In short, colleges and universities argue that it’s okay to have a kangaroo court so long as the kangaroos abide by university rules (although they don’t even do that often enough).

Judge Sannes’ opinion is an important warning: Universities can no longer take a haphazard, arbitrary approach to evidence and then hide behind formal procedures to justify any result they wish.

Judge Sannes’ opinion should be welcomed by victims’-rights advocates no less than by those who champion the rights of the accused. It is a clear signal to the so-called campus judiciaries that they must take evidence seriously.

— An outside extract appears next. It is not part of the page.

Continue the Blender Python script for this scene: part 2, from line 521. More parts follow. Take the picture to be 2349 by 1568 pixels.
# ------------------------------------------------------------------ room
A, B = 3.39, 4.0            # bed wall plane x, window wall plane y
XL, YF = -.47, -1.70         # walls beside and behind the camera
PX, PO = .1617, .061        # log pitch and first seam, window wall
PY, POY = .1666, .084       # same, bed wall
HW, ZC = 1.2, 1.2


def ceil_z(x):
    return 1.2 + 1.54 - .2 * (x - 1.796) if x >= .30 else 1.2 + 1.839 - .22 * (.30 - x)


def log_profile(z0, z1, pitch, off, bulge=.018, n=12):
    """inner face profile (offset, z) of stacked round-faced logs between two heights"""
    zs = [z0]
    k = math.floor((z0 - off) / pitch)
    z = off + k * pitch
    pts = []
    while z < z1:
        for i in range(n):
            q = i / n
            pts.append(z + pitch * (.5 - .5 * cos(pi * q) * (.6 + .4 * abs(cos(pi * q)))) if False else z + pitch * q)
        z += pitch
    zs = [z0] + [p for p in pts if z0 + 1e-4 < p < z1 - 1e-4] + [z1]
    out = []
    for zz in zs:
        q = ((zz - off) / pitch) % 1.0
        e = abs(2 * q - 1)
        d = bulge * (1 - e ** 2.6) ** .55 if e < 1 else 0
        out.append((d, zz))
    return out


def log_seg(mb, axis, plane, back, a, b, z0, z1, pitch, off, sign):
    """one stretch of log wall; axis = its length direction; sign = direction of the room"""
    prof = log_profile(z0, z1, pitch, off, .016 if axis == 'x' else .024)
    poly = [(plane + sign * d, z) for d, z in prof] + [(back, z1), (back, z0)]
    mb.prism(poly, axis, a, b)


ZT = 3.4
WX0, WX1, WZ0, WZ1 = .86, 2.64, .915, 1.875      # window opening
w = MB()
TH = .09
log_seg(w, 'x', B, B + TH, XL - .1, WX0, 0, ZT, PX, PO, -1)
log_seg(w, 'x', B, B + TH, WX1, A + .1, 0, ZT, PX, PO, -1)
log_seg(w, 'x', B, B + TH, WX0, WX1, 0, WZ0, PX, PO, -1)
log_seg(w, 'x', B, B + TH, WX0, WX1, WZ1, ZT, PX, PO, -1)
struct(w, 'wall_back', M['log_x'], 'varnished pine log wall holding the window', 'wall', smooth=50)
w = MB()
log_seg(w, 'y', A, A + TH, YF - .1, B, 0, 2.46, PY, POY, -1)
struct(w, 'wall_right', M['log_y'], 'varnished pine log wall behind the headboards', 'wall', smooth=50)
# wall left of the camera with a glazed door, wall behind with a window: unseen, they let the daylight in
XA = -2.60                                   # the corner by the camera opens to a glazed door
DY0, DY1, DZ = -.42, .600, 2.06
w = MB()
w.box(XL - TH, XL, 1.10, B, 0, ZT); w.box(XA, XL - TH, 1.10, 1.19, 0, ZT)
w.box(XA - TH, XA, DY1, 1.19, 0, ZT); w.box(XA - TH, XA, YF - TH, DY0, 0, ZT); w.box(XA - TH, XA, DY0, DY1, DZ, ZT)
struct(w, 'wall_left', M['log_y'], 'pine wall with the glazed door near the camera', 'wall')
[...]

There has been ferocious controversy over whether campus courts should apply “preponderance” or the stricter, “clear and convincing” evidence standard. Sometimes this debate overlooks a larger problem that Judge Sannes’ opinion addresses head on. All too frequently, campus bureaucrats do not even weigh the evidence at all. Changing the standard of evidence won’t matter if evidence isn’t even taken seriously.

It should not be controversial to want campus disciplinary decisions to be based on what the evidence shows. That should be what we all want for victims and for the accused alike.

Syracuse’s Failure to Follow Its Own Rules

Among other contractual policies, Syracuse promises to notify students of the charges filed against them, but it did not notify John Doe of the specific charges against him.

Syracuse promises students to issue no-contact orders in writing and expects both parties subject to them to have no contact with one another. In John Doe’s case, however, Syracuse issued a no contact order secretly, applying the order only to him but notifying only the complainant. It never told John Doe about it until he was notified that he had violated it.

Syracuse’s rules for disciplinary proceedings also promise to conclude campus court hearings within 60 days or provide a written explanation for the delay and its cause. But in John Doe’s case, Syracuse took almost twice that amount of time, delaying his expulsion until the last days of finals week in May 2017. Syracuse never explained why it took so long, causing John Doe to spend tuition on a yet another wasted semester before Syracuse threw him out and deprived him of his degree.

Syracuse’s Menagerie of Kangaroo Courts

John Doe’s lawsuit is one of nearly half a dozen brought against Syracuse. Each has inevitably involved the same investigators and hearing officers, coordinated by its Title IX Office directed by Sheila Johnson-Willis.

The conservative political organization Project Veritas has captured Defendant Sheila Johnson-Willis on film shredding the United States Constitution in response to a young woman posing as a student and claiming to be “triggered” by Constitutional rights. It is easy enough to dismiss Project Veritas as an organization out to score political points, but it is equally hard to imagine any circumstances under which a campus Title IX Coordinator in charge of adjudicating complaints among students could be justified in shredding the Bill of Rights. Syracuse later promoted Ms. Johnson-Willis.

Syracuse has demonstrated a determination to protect the same personnel taking the same arbitrary approach to evidence as it expells student after student. It is unsurprising that this has resulted in a steady stream of lawsuits against Syracuse, as students seek to protect their education and their rights with experienced higher education attorneys.